Anyone who writes for a living (from the content writer to the screen writer) has had to look deep into their souls over the last few months.

“What does AI mean for our jobs?”

“Will the robots be replacing us?”

“Can the machines really do what we can do?”

Questions like these are keeping professional scribes up at night. We’re no different. But rather than freak out over the future, we leaned into it.

With an open mind and a willingness to be impressed, we tried almost all the AI content writer options out there.

We prompted them to write all the kinds of writing, editing and translation we do, from product descriptions and home page copy to pitch decks and passive aggressive breakroom signage.

Here’s what we learned:

The “content writer” role is very much in jeopardy

Because a content writer is given a message and asked to blow it out a thousand different ways over a thousand different channels. It’s hard work and takes lot of experience to produce quality content — and the effort should be compensated.

Here’s the problem, and you know it’s a problem if you read enough content:

Quality generally isn’t at the top of anyone’s priority list. Quantity, however, is being force fed to marketing leaders.

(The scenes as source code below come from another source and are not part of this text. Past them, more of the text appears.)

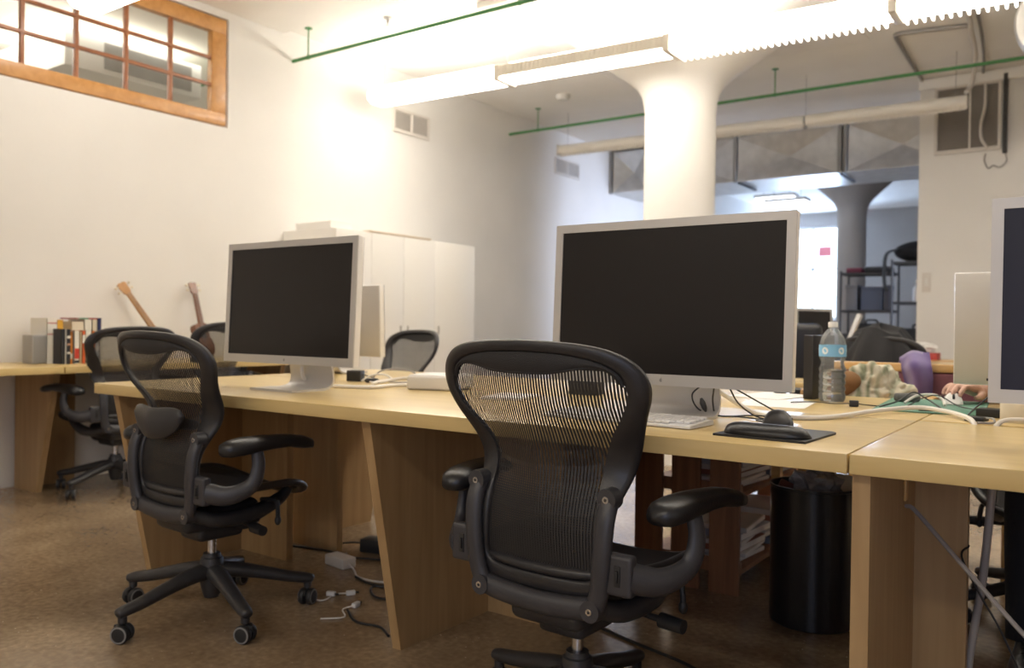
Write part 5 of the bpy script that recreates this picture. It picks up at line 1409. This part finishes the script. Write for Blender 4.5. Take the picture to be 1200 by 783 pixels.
# ------------------------------------------------------------------ light
wd = bpy.data.worlds.new('daylight'); bpy.context.scene.world = wd; wd.use_nodes = True
bg = wd.node_tree.nodes['Background']; bg.inputs['Color'].default_value = (0.72, 0.84, 1.0, 1); bg.inputs['Strength'].default_value = 3.0
def area(name, loc, rot, sx, sy, power, col):
    l = bpy.data.lights.new(name, 'AREA'); l.shape = 'RECTANGLE'; l.size = sx; l.size_y = sy; l.energy = power; l.color = col
    o = bpy.data.objects.new(name, l); C.objects.link(o); o.location = loc; o.rotation_euler = rot; return o
# daylight through the far window
area('far_window_daylight', (-4.69, 17.45, 2.15), (r(-90), 0, 0), 1.6, 2.4, 430, (.50, .66, 1.0))
area('left_wall_cool_fill', (3.9, 9.9, 1.6), (0, r(90), 0), 1.6, 1.6, 40, (.66, .76, 1.0)).data.spread = r(36)  # added cool light aimed at the left wall; no window built there
area('cool_fill_behind', (1.6, -3.9, 1.7), (r(90), 0, 0), 2.2, 1.5, 32, (.55, .68, 1.0))  # added bluish fill for screen and chair backs; no window built here
area('next_room_fill', (-7.0, 4.2, 3.2), (0, 0, 0), 1.6, 3.0, 48, (1.0, .95, .86))  # added fill that brightens the next room besides its hanging lamp
# added warm fill light behind the camera, no fixture there
area('warm_fill_behind', (-1.5, -1.6, 3.1), (0, 0, 0), 4.0, 0.25, 60, (1.0, .90, .76))

# ------------------------------------------------------------------ camera
cam = bpy.data.cameras.new('camera'); co = bpy.data.objects.new('camera', cam); C.objects.link(co)
fpx = 977.62
cam.sensor_width = 36; cam.sensor_fit = 'HORIZONTAL'; cam.lens = fpx * 36 / 1200
yaw, pit, rol = r(35.153), r(-0.558), r(0.7423)
F = Vector((-math.sin(yaw) * math.cos(pit), math.cos(yaw) * math.cos(pit), math.sin(pit)))
Rt = Vector((math.cos(yaw), math.sin(yaw), 0)); U = Rt.cross(F)
R2 = math.cos(rol) * Rt + math.sin(rol) * U; U2 = -math.sin(rol) * Rt + math.cos(rol) * U
co.matrix_world = Matrix(((R2.x, U2.x, -F.x, 0), (R2.y, U2.y, -F.y, 0), (R2.z, U2.z, -F.z, 1.0), (0, 0, 0, 1)))
cam.dof.use_dof = True; cam.dof.focus_distance = 1.95; cam.dof.aperture_fstop = 3.5
cam.clip_start = 0.05
sc = bpy.context.scene
sc.camera = co
sc.view_settings.view_transform = 'Standard'; sc.view_settings.look = 'None'
sc.view_settings.exposure = 0.40; sc.view_settings.gamma = 1.0
sc.cycles.use_denoising = True
sc.cycles.max_bounces = 8; sc.cycles.diffuse_bounces = 5; sc.cycles.glossy_bounces = 4; sc.cycles.transparent_max_bounces = 16
sc.cycles.sample_clamp_indirect = 6.0
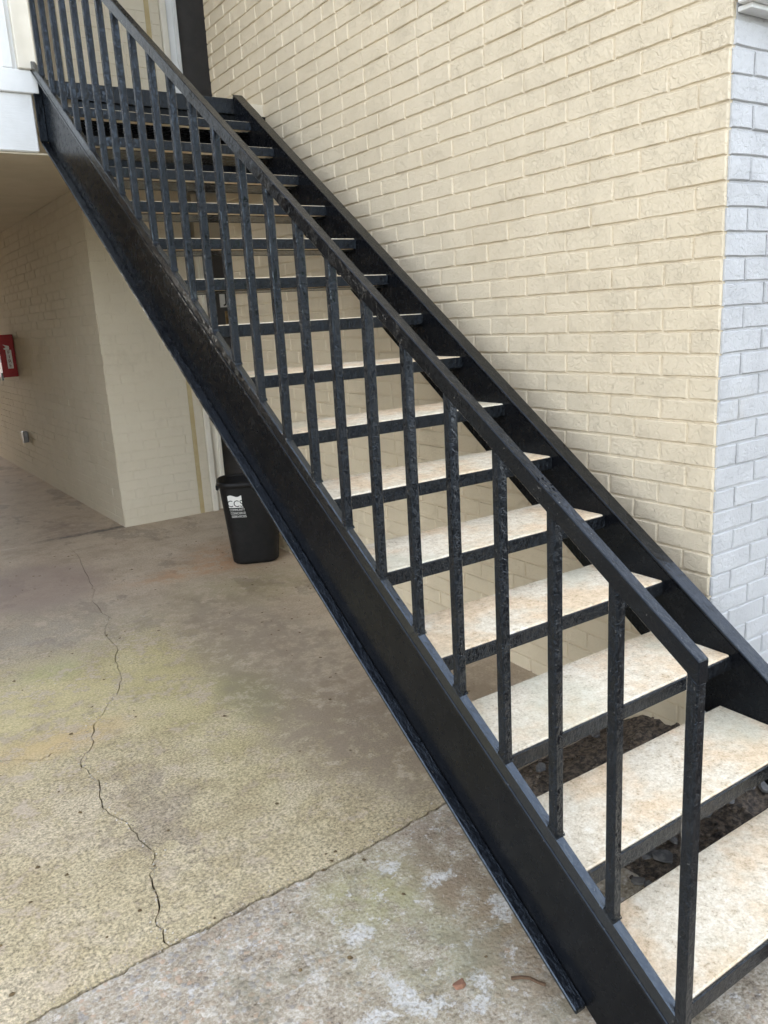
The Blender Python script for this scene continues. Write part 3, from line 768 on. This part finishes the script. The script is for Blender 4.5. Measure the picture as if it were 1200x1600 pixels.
tw = bmesh.new(); pts = [(-1.02, .665, .006), (-1.0, .65, .009), (-.985, .637, .008), (-.975, .615, .006), (-.966, .60, .005)]
for a, c in zip(pts[:-1], pts[1:]):
    A, B = Vector(a), Vector(c); w_ = (B - A).cross(Vector((0, 0, 1))).normalized() * .003
    hexbm([tuple(P + sgn * w_ + Vector((0, 0, h_))) for sgn in (-1, 1) for P in (A, B) for h_ in (-.003, .003)], 0, tw)
tag(from_bm('twig', tw, 'twig', None, pts[2]), 'thin brown twig beside the near stringer foot', 'twig')
lv, lf = [], []
for k in range(230):
    x = random.uniform(-2.1, .1); y = random.uniform(.6, 5.4)
    if -1.02 < x and y < 1.35: continue
    s = random.uniform(.002, .010) ** 1.0; a = random.uniform(0, 6.3); z = g(y) + .002
    q = len(lv)
    for t in range(5):
        an_ = a + t * 1.2566; rr = s * random.uniform(.5, 1.3)
        lv.append((x + math.cos(an_) * rr, y + math.sin(an_) * rr, z + random.uniform(0, .003)))
    lv.append((x, y, z + .003))
    for t in range(5): lf.append((q + t, q + (t + 1) % 5, q + 5))
tag(mesh('leaf_litter', lv, lf, 'leafd'), 'tiny dark leaf crumbs scattered over the concrete', 'litter', kind='stuff')

gb = bmesh.new(); q_ = 0
for pts, w_ in ((cl_, .016), (cu[len(cu) // 3:], .014), (jn, .020)):
    for p in pts:
        for rep_ in range(3):
            x = p[0] + random.gauss(0, w_); y = p[1] + random.gauss(0, w_ * .8) + random.uniform(-.02, .02)
            if not (-2.2 < x < -.6): continue
            q_ += 1; sz = random.uniform(.0012, .0042)
            chip_bm(sz, sz * .8, sz * .55, 900 + q_, gb, (x, y, g(y) + sz * .3))
tag(from_bm('grit', gb, 'agg'), 'pale grit crumbled along the crack and the slab joint', 'grit', kind='stuff')

# ------------------------------------------------------------------ trees across the yard, behind the camera
def make_tree(seed, H):
    r = random.Random(seed)
    b = bmesh.new(); n = 8; rings = []
    for k in range(7):
        t = k / 6; z = t * H * .72; rr = .16 * (1 - .8 * t); ox, oy = .12 * math.sin(t * 3 + seed), .1 * math.sin(t * 4)
        rings.append([b.verts.new((ox + math.cos(a) * rr, oy + math.sin(a) * rr, z)) for a in [i / n * 6.2832 for i in range(n)]])
    for p, q in zip(rings[:-1], rings[1:]):
        for i in range(n): b.faces.new([p[i], p[(i + 1) % n], q[(i + 1) % n], q[i]])
    cl = []
    for k in range(22):
        z = r.uniform(.32, 1) * H; w = H * .34 * math.sin(math.pi * min(1, max(.12, (z / H - .22) / .82))) + .15
        a = r.uniform(0, 6.28); q = w * math.sqrt(r.random()); cl.append((q * math.cos(a), q * math.sin(a), z, r.uniform(.5, .95)))
        A = Vector((.05, 0, z * .62)); B = Vector(cl[-1][:3]); w_ = .03
        hexbm([tuple(P + Vector((sx * w_, sy * w_, 0))) for P in (A, B) for sx in (-1, 1) for sy in (-1, 1)], 0, b)
    tm = bpy.data.meshes.new('trunk'); b.to_mesh(tm); b.free(); tm.materials.append(MAT['bark'])
    V, F = [], []
    for (x, y, z, R_) in cl:
        for q in range(130):
            d = Vector((r.gauss(0, 1), r.gauss(0, 1), r.gauss(0, .8))); d = d.normalized() * R_ * r.random() ** .4
            u = Vector((r.gauss(0, 1), r.gauss(0, 1), r.gauss(0, 1))).normalized(); w_ = u.orthogonal().normalized(); s_ = r.uniform(.06, .13)
            c = Vector((x, y, z)) + d; o = len(V)
            V += [tuple(c - u * s_), tuple(c + w_ * s_ * .5), tuple(c + u * s_), tuple(c - w_ * s_ * .5)]; F.append((o, o + 1, o + 2, o + 3))
    cm = bpy.data.meshes.new('crown'); cm.from_pydata(V, [], F); cm.materials.append(MAT['leaf'])
    return tm, cm
kinds = [make_tree(3, 5.2), make_tree(8, 6.4)]
for k in range(11):
    x = -13 + 3.0 * k + random.uniform(-.8, .8); y = -13.5 + random.uniform(-1.5, 1.5)
    t = thing('tree', 'leafy green tree of the row across the yard', 'tree', (x, y, -.06), 'trees across the yard')
    t.rotation_euler.z = random.uniform(0, 6)
    tm, cm = kinds[k % 2]
    link(bpy.data.objects.new('trunk', tm), t, (x, y, -.06)); link(bpy.data.objects.new('crown', cm), t, (x, y, -.06))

So, of course, any technology that promises quantity without cost is worth a look. We looked and found that AI is excellent for producing quantity at a fraction of the traditional content writer cost.

Bad news for content writers, but good for what we do.

The “copywriter” role is very much alive and well

If you recall about 15 seconds ago, you ready that “a content writer is given a message and asked to blow it out a thousand different ways.

A copywriter creates that message. And this is where a business MUST invest in quality over quantity if it wants to succeed.

What can a copywriter do that a content writer can’t?

While a content writer gives your audience information they may or may not want to consume at any given moment, and that they can most likely get from your competitors, a copywriter presents your solution to a problem your target audience is experiencing right now. And by framing your solution in a unique way, a copywriter compels your audience to act by inviting them to imagine their lives after considering a story they’ll only get from you.

In other words, while a content writer gives you what you think you want, a copywriter gives your audience what it needs to give you what you really want.

This is an important difference between a copywriter and content writer

And both have value.

The copywriter will help you craft your overall message, including the five pieces of writing you absolutely need to have in place if you want to grow your business. The copywriter will carve out place for your brand in the vast competitive landscape you’re in. And they’ll get your target audience thinking, feeling and speaking the right way about you.

The content writer will serve up your copywriter-crafted messaging in enough different ways to keep the Google bots somewhat happy enough to incrementally raise your ranking and drive traffic to your website.

But here’s the million-dollar question not enough marketing executives ask:

What good is spending all that money driving traffic to your website if the message there isn’t compelling enough to get that traffic to stick around?

So, how should companies be leaning into their writing?

They should start by having a compelling, unique, air-tight, human-centric message that creatively and unmistakeably separates them from their competitors in their target audience’s eyes.

From there, they should follow our lead and try an AI content writer. Because once a message is crafted with the human touch, what AI can do with it is shockingly impressive.